SEC Quietly Removes Director William Hinman's Bio From Website

Hinman worked at the commission from May 2017 through December 2020. That's it. That's the whole bio after the SEC updated the page.

By André Beganski

4 min read

An adage for the digital age says nothing can ever be deleted from the internet. Yet, the Securities and Exchange Commission (SEC) has done its best to scrub the biography page of William Hinman.

Hinman was the director of the SEC's corporation finance division from 2017 through 2020.

While Hinman’s bio page on the SEC’s website once delved into the former director’s professional past, the details it contains are now scant. A synopsis of Hinman’s path to the SEC has been replaced with mostly blank space.
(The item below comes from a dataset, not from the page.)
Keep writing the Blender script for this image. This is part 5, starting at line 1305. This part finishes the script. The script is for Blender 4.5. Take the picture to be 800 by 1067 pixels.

The SEC’s alterations may seem minor, but Hinman is best known among digital asset enthusiasts for a speech he gave in 2018. During the now-controversial talk, he opined about how decentralization impacts Ethereum and Bitcoin's regulatory classification.

He said crypto’s two most significant coins should not be considered securities because they were sufficiently decentralized—from his point of view. And years later, Hinman’s speech looms large in the SEC’s ongoing case against Ripple over the XRP token.

The most recent snapshot of Hinman’s biography page, dated Feb. 9 and hosted on the Internet Archive’s Wayback Machine, shows a robust account of Hinman’s career—from his early days on the editorial board of Cornell Law Review in law school to his time as a partner at Silicon Valley office of Simpson Thacher & Bartlett LLP.

Now, it contains a single line, which concisely states Hinman served as the director of the SEC’s division of corporate finance from May 2017 to December 2020. The SEC did not immediately respond to a request for comment from Decrypt on why or exactly when the change took place. Meanwhile, the biography pages of others that held the same title as Hinman at one point, such as Renee Jones, appear untouched.

Hinman’s updated history was called into question by an account that goes by “Mr. Huber” on Twitter on Monday. The account belongs to a self-described “sleuth looking for truth,” who also claimed the change was nefarious in nature.

“The [SEC] has now removed Bill Hinman's biography from its website,” he said, adding the agency is “getting ready to throw him under the bus.”

 

America’s financial watchdog has hounded Ripple in court for years, having accused the company of selling XRP without registering the token as a security in late 2021.

The case calls into question under what circumstances a token could be considered a commodity and would thus be regulated primarily by the Commodity Futures Trading Commission as opposed to the SEC.

Weeks ago, the judge presiding over the SEC’s case against Ripple denied the commission’s motion to keep the documents related to the now-infamous speech from being made public. Ripple and its legal team obtained the documents in October.

The discovery process in the SEC v. Ripple battle has revealed that Hinman likely met with organizations close to Ethereum, such as ConsenSys and the Ethereum Foundation, around the time he said the network was sufficiently decentralized, according to court documents.

At the same time, Hinman’s notion of decentralization is working its way into legislative proposals aimed at the digital assets industry. Messari founder Ryan Selkis said a draft bill on crypto oversight being sponsored by Republican lawmakers could enshrine Hinman’s point of view into law.

“There is at least an attempt in this bill to operationalize the ‘Hinman test’ or what constitutes ‘sufficient decentralization’ of a crypto project,” he said. “This would likely mean significant SEC oversight, but could also open the door to something like a Safe Harbor.”

Selkis’ mention of a “Safe Harbor” is likely an allusion to rules proposed by SEC commissioner Hester Pierce in 2021. Floated as Safe Harbor 2.0, the guidelines give projects a three-year window to determine whether the tokens they use are securities while adhering to reporting requirements.